Assembly Design had an interesting meeting of practicioners with thoughts on what's next for design. They have a good writeup of the registration data which included a questionaire.
One recurring distinction is between output and authorship. If AI can produce plausible artifacts, then the designer’s value may move upstream into intent, taste, framing, systems thinking, evaluation, and the design of the process that creates the artifact. A few people describe a shift from critiquing finished work to critiquing the protocols, tools, and workflows that generate work.
I see a lot of people that are ahead of the curve (in tech, design etc.) working on systems to encode their craft, or the execution of their craft in a set of skills and basically markdown files.
When execution becomes abundant, what becomes scarce?
The general vibe seems to be: design execution is now mostly cheap. I think that's exactly right, and mirrors what happened in software engineering.
A second point: "AI adoption is being experienced as organization design".
questions are about training, management, career paths, team structures, hiring, change management, and the emotional reality of designers who may feel both excited and threatened.
I have the feeling that most "design leaders" assume UX or design will look similar to what it has in the past. I'm not sure that's right. My feeling is that most things we did in the past will mostly disappear. Some new things will appear. It's hard to figure out which ones exactly.

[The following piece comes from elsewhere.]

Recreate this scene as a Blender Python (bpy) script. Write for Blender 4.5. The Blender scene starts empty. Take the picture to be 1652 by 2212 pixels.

Attendees seem interested in practical examples: how leaders are training teams, what new rituals or reviews are working, how teams maintain shared standards when output volume rises, and how design managers coach people into new capabilities without reducing the conversation to productivity.
Also interesting. People want to know what is working.
A large share of responses focus on concrete workflows: tool stacks, design-to-code, prototypes, internal tools, agents, AI-assisted production, and the changing path from concept to shipped software. There is clear appetite for honest reports from the field rather than polished predictions.
[...] People want to know which parts of the process are actually better, which parts are only faster, and which parts have become harder.
But again, doing the same things faster or better isn't necessarily where things are going. This sounds more right to me:
They are asking which new workflows, team shapes, and product categories become possible because the tool exists.
And then there's the future of human computer interaction.
push beyond chat as the default interface. Attendees mention voice, agents, physical interfaces, sensor data, adaptive experiences, dynamically composed interfaces, capability-based products, and model behavior as a design surface.
What I'm seeing in the engineering world is: as intelligence goes up, chat as a UI ijust gets better.
Interesting: "Trust, quality, and coherence are the counterweight to speed".
A strong thread in the responses is concern about what happens when production becomes cheap. Attendees mention trust, cognitive load, brand consistency, craft, accessibility, human agency, bias, security, and the risk of generic output. The concern is not nostalgia for slower work. It is the practical fear that abundant output can make systems less coherent unless the design function changes accordingly.
(Again, a deep assumption that there is a design function.)
A lot of good stuff there. "Design systems and brand are becoming machine-readable problems"
I believe that is true. And we see it happen. See for example this new thing from the Tailwind inventors.
This shifts the design system from a static library or governance artifact toward something closer to a production grammar. If models are generating prototypes, UI, content, and code, then design systems need to express constraints, intent, usage patterns, accessibility expectations, and brand behavior in ways that machines can act on.